Aileen Cahill and Andreea Banciu of Duo Anima will be at Finding A Voice in March

Finding a Voice, Clonmel, 7–10 March

‘Unforgettable music by remarkable women’ – that is the theme for this festival taking place in Clonmel, Co Tipperary. It is a festival of music by women composers through the ages and around the world, in celebration of International Women’s Day.

Founded in 2017 by sisters Róisín Maher (artistic director and lecturer at MTU Cork School of Music) and Clíona Maher (artistic director of Clonmel Junction Arts Festival), the concert series has featured music by hundreds of women composers over the past six years, from the 12th century Hildegard of Bingen to newly commissioned works.

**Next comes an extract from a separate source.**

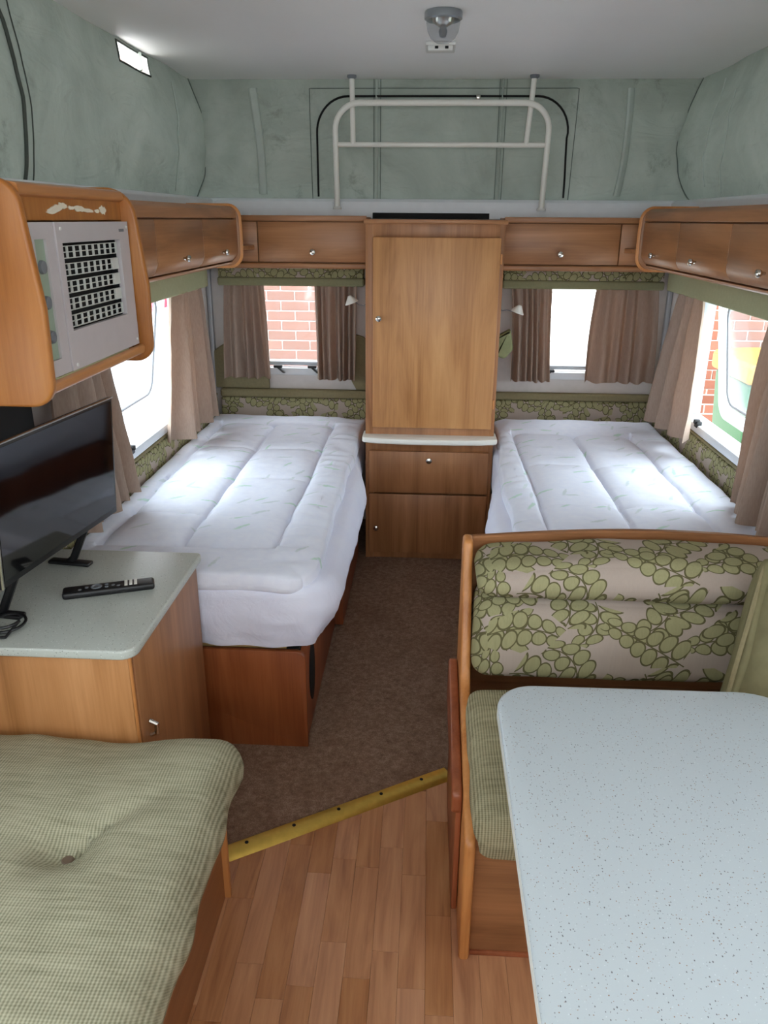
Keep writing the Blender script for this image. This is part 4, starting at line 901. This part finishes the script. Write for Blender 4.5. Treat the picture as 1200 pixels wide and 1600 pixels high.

This year’s concert includes music and performances from Duo Anima – Aileen Cahill (piano) and Andreea Banciu (viola); Evlana: music and magic; and ‘From the stage to the page: women in popular music’ by Dr Laura Watson.


Belfast Children's Festival, 8-16 March 2024

Belfast Children’s Festival, 8-16 March

Young at Art are bringing the 26th edition of the international Belfast Children’s Festival to the city – a festival full of fun and activities for families. This year’s programme sees a distinct circus theme running through it.

There is a host of shows, events, activities and creative experiences for all the family, including inclusive performances specially created for those with additional needs. Whether you are three months, three years, 30 years or 93 years old, this festival has performances, for the young and the young at heart.